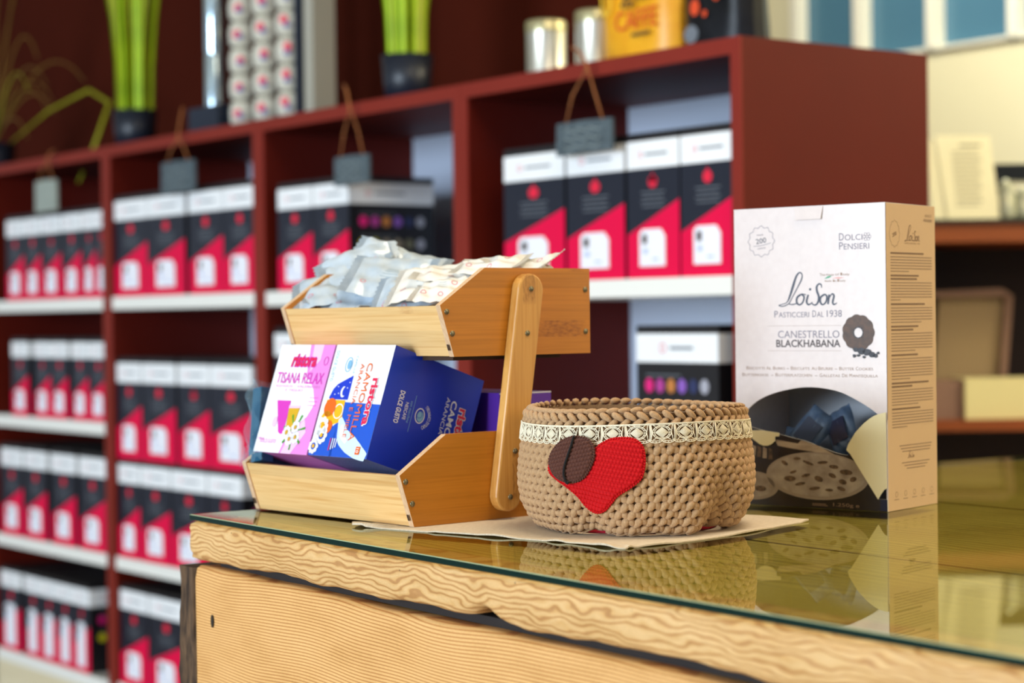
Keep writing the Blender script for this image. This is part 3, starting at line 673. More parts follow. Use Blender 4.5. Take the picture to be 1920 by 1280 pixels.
def tray(yo, zo, ln, scr):
    for sg, x0, x1 in ((1, -.007, 0), (-1, -CW_, -CW_+.007)):
        pts = [(yo, zo), (yo-.0166, zo+.05), (yo+.0400, zo+.0865), (yo+ln, zo+.0865), (yo+ln, zo)]
        b = MB(); b.prism(pts, 0, x0, x1, 0, [1, 1, 0, 1, 0])
        # little dark tenon slot low on the end grain
        yy = yo-.0166*.17; b.add([(x0+.0025, yy-.0009, zo+.006), (x0+.0055, yy-.0009, zo+.006), (x0+.0055, yy-.0029, zo+.012), (x0+.0025, yy-.0029, zo+.012)], [(0, 1, 2, 3)], 2)
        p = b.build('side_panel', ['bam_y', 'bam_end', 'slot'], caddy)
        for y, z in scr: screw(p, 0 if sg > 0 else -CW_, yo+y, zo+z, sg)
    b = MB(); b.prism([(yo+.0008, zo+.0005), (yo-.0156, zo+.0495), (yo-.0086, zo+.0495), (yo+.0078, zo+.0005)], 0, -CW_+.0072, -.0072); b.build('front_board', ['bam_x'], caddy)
    b = MB(); b.box(-CW_+.0072, -.0072, yo+ln-.008, yo+ln-.0005, zo+.0005, zo+.0865); b.build('back_board', ['bam_x'], caddy)
    b = MB(); b.box(-CW_+.0072, -.0072, yo+.008, yo+ln-.0085, zo+.001, zo+.006); b.build('tray_floor', ['bam_x'], caddy)
tray(0, 0, CL, ((-.0095, .0437), (-.0018, .0222), (CL-.007, .065), (CL-.007, .023)))
tray(.0515, .1609, CU, ((-.0085, .0437), (-.0018, .0225), (.1732, .065), (.1732, .0222)))
b = MB(); b.box(-CW_+.03, -.012, .06, .20, .1569, .1608); b.build('under_runner', ['slot'], caddy)
for sg in (1, -1):
    T_, B_ = Vector((.1415, .2253)), Vector((.1095, .0240)); ax = (T_-B_).normalized(); nr = Vector((ax.y, -ax.x)); R_ = .0163
    def outline(r):
        o = []
        for i in range(13): a = pi*i/12; o.append(T_+nr*r*cos(a)+ax*r*sin(a))
        for i in range(13): a = pi*i/12; o.append(B_-nr*r*cos(a)-ax*r*sin(a))
        return o
    b = MB(); lay = [(.0006, R_-.001), (.0014, R_), (.0098, R_), (.0112, R_-.0006), (.0118, R_-.002)]
    xb = 0 if sg > 0 else -CW_; vs = []
    for dx, r in lay: vs += [(xb+sg*dx, q.x, q.y) for q in outline(r)]
    n = 26
    b.add(vs, [(k*n+i, k*n+(i+1) % n, (k+1)*n+(i+1) % n, (k+1)*n+i) for k in range(4) for i in range(n)]+[list(range(n)), [4*n+i for i in range(n)]], 0)
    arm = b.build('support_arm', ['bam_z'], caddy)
    for y, z in ((.1413, .2264), (.1356, .1826), (.1177, .0667), (.1107, .0219)): screw(arm, xb+sg*.0118, y, z, sg)

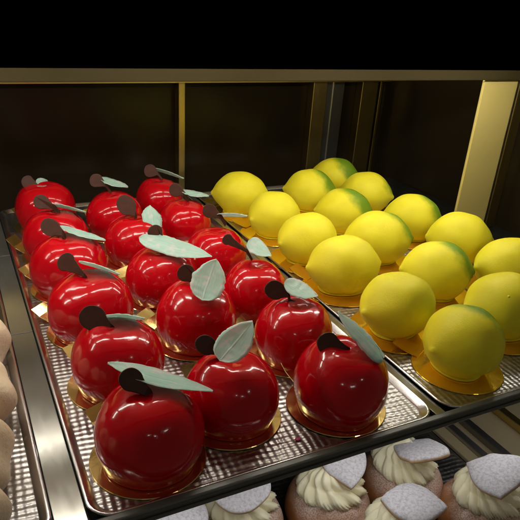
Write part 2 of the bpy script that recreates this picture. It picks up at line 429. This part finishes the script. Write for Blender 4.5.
# x, y, diameter, stem(head px, radius px, tail px), leaves, label
AP = [
 (0.0810, 0.2905, 0.0695, ((131, 379.6), 12, (148, 393)), [dict(p1=(107.4, 363.5), p2=(212.5, 391.8), wpx=17, tip=.42, sgn=1, dd=.006, round1=0, seed=1)],
  'largest red apple cake at the front left tray corner, long pointed mint leaf'),
 (0.0830, 0.3760, 0.0700, ((93, 318), 12.3, (112, 328)), [dict(p1=(105, 316), p2=(145, 318), wpx=4.5, sgn=-1, dd=.004, seed=2)],
  'red apple cake directly behind the front left one, leaf seen edge-on'),
 (0.0820, 0.4630, 0.0715, ((66, 262), 9.5, (84.5, 275.5)), [dict(p1=(79, 261), p2=(120, 274), wpx=3, sgn=-1, dd=.004, seed=3)],
  'red apple cake third from the front in the left column, paddle stem over bright arc'),
 (0.0800, 0.5500, 0.0715, ((50.4, 227.3), 8.8, (64.4, 234.5)), [dict(p1=(59.6, 226.4), p2=(105.5, 241), wpx=6.5, sgn=1, dd=.006, seed=4)],
  'red apple cake fourth from the front in the left column, teal leaf pointing right'),
 (0.0820, 0.6320, 0.0700, ((41.3, 202), 7.2, (54.8, 208)), [dict(p1=(51, 204), p2=(86, 211.8), wpx=3, sgn=-1, dd=.004, seed=5)],
  'red apple cake second from the back in the left column, slim pale leaf'),
 (0.0850, 0.7280, 0.0700, ((27.5, 182), 6.5, (38, 186)), [dict(p1=(37.5, 179), p2=(52.5, 191), wpx=11, sgn=1, dd=.004, round2=1, W=.018, seed=6)],
  'rearmost red apple cake in the left column, short oval green leaf'),
 (0.1465, 0.3090, 0.0675, ((206, 345), 9.8, (222, 354)), [dict(p1=(219.6, 361), p2=(252.5, 321.5), wpx=32, sgn=1, dd=-.020, dd2=-.006, round1=1, tip=.42, curl=.14, seed=7)],
  'red apple cake at the front middle, broad rounded mint leaf with a pointed tip'),
 (0.1610, 0.4170, 0.0695, ((186, 273), 9, (200, 282)), [dict(p1=(202, 300.5), p2=(216, 259.5), wpx=33, sgn=1, dd=-.022, dd2=-.006, round1=1, tip=.45, curl=.1, seed=8)],
  'red apple cake mid tray with a wide ragged mint leaf standing upright'),
 (0.1580, 0.5040, 0.0675, ((155, 232), 7.5, (163, 243)), [dict(p1=(138.8, 238), p2=(212, 257), wpx=18, sgn=1, dd=-.010, tip=.4, curl=.10, seed=9)],
  'red apple cake beneath the longest flat mint leaf, near the tray centre'),
 (0.1590, 0.5980, 0.0665, ((126.5, 205.5), 9.3, (136, 216)), [dict(p1=(154, 231), p2=(150, 205), wpx=19, sgn=1, dd=-.008, dd2=.004, round1=1, tip=.5, seed=10)],
  'red apple cake with bare brown stem and upright ribbon leaf, middle column'),
 (0.1570, 0.6820, 0.0670, ((96, 180.5), 7, (106, 185.5)), [dict(p1=(100, 178), p2=(128, 187.5), wpx=7, sgn=1, dd=.002, seed=11)],
  'rearmost red apple cake of the middle column, leaf drooping right'),
 (0.2255, 0.2905, 0.0700, ((328, 343.5), 11, (348, 351)), [dict(p1=(383, 361.5), p2=(338, 311.5), wpx=15, sgn=1, dd=-.004, dd2=.0, round1=1, tip=.4, seed=12), dict(p1=(384, 358), p2=(352, 326), wpx=8, sgn=-1, dd=.010, W=.014, seed=22)],
  'red apple cake at the front right tray corner, long leaf leaning off its right side'),
 (0.2280, 0.3660, 0.0660, ((275, 290), 9.6, (290, 295)), [dict(p1=(284, 283), p2=(317.5, 296.5), wpx=17, sgn=1, dd=-.002, round1=1, tip=.38, seed=13)],
  'red apple cake second from the front in the right column, small folded pale leaf'),
 (0.2310, 0.4470, 0.0630, ((227.5, 239.5), 5.8, (247, 251)), [dict(p1=(248, 241), p2=(271, 256.5), wpx=16, sgn=1, dd=-.006, round1=1, tip=.3, seed=14)],
  'red apple cake third from the front in the right column, long thin brown stem'),
 (0.2290, 0.5370, 0.0630, ((209.8, 211), 6.8, (221, 217)), [dict(p1=(215.5, 214.6), p2=(247.5, 215.6), wpx=3.6, sgn=-1, dd=.002, seed=15)],
  'red apple cake beside the second rearmost lemon, narrow leaf reaching toward it'),
 (0.2290, 0.6350, 0.0625, ((175.8, 190), 6.8, (184, 194)), [dict(p1=(181, 191), p2=(209, 196.5), wpx=5.5, sgn=1, dd=.002, seed=16)],
  'red apple cake second from the back in the right column, pale leaf behind round stem'),
 (0.2290, 0.7330, 0.0625, ((150, 170.8), 6.6, (158, 174)), [dict(p1=(153, 168), p2=(184, 178.3), wpx=3, sgn=-1, dd=.004, seed=17)],
  'dim rearmost red apple cake below the thin brass door stile'),
]
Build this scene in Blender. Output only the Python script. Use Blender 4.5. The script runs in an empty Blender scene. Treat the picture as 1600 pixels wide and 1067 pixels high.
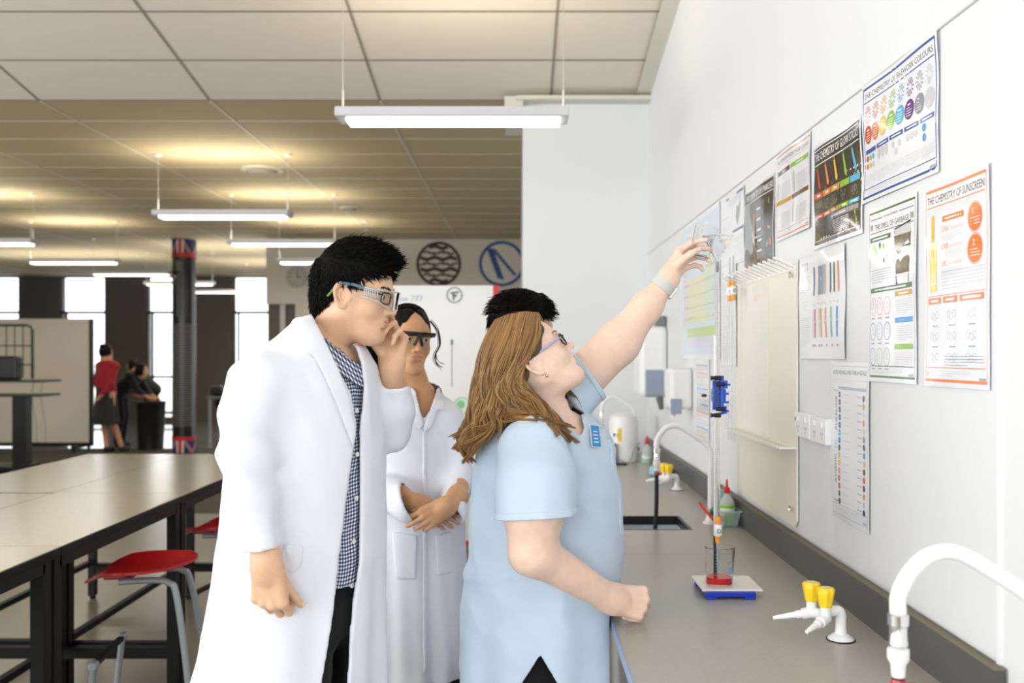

▸ Goal of the exercise: Pick out each line above that includes "part" and show it.

▸ Right answer:
Keep writing the Blender script for this image. This is part 3, starting at line 673. More parts follow. Use Blender 4.5. Take the picture to be 1920 by 1280 pixels.
Write part 2 of the bpy script that recreates this picture. It picks up at line 429. This part finishes the script. Write for Blender 4.5.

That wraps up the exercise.